Garcon1986 Posted November 13, 2018 Posted November 13, 2018 The way you don't blow a chance is that you've obviously put the ball in her court. You wait for her to respond, and when she does, you showcase your finest qualities as a man. Confidence all around. If she doesn't, you seek out another. Women get to pick men on the front end, men get to pick women on the back end (put a ring on it). These desirable women have literally hundreds of options, and they are out gossiping with their girlfriends about who makes them feel better, imagining who is the best in bed, imagining who has the best abs, endless stuff. If she comes back to you, superb.

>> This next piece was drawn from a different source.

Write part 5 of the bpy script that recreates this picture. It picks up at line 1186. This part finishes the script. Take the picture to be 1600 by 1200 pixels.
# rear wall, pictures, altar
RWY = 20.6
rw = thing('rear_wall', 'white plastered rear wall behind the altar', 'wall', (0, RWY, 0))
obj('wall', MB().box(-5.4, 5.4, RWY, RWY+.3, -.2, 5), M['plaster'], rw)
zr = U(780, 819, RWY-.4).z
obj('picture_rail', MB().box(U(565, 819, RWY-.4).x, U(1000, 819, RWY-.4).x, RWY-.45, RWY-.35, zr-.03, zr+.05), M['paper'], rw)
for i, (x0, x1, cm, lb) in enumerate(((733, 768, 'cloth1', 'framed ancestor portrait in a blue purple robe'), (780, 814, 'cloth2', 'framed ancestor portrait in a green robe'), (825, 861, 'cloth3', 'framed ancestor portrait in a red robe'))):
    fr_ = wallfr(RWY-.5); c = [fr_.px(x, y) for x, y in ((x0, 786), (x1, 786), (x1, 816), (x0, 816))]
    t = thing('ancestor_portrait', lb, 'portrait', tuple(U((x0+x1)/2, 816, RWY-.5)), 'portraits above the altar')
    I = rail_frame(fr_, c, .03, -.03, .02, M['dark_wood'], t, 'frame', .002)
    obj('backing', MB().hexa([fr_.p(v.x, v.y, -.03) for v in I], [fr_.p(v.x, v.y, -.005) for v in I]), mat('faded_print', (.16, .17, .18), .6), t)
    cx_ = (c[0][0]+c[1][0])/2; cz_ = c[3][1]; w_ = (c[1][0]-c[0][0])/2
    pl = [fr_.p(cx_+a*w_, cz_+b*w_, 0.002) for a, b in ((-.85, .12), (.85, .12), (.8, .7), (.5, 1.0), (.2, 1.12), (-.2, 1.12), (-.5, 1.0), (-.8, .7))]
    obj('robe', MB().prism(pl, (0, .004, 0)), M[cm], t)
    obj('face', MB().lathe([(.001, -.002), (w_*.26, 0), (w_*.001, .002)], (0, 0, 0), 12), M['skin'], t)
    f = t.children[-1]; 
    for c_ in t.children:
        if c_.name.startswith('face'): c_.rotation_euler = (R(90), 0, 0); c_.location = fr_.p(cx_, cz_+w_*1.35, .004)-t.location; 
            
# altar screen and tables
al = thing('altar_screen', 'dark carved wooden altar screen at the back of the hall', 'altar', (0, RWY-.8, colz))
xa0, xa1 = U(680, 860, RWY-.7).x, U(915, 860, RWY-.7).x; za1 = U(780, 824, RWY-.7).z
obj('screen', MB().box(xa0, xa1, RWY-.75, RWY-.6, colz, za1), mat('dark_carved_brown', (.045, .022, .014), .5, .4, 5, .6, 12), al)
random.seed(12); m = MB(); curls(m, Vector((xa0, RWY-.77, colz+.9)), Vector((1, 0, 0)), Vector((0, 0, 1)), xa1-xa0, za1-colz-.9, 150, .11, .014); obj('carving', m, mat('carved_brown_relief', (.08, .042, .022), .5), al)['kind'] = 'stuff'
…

If she doesn't, she's just another star in the Milky Way, plenty more to check out.
Sunlight72 Posted November 13, 2018 Posted November 13, 2018 But how do I remain cool and confident when I know she won't message back?If you know she won't text back, the you don't text her. That's how. You do something fun in your life that does not involve her - that way you are building your life and not just thinking endlessly about her, and when she texts you, you have something to chat about if it comes up.
olivetree Posted November 13, 2018 Posted November 13, 2018 You haven't even met and what you think of each other until then is just fantasy. Don't expect her to text as much as an exgf. That's not the same thing at all. You need to think about this differently because you're too invested for the situation.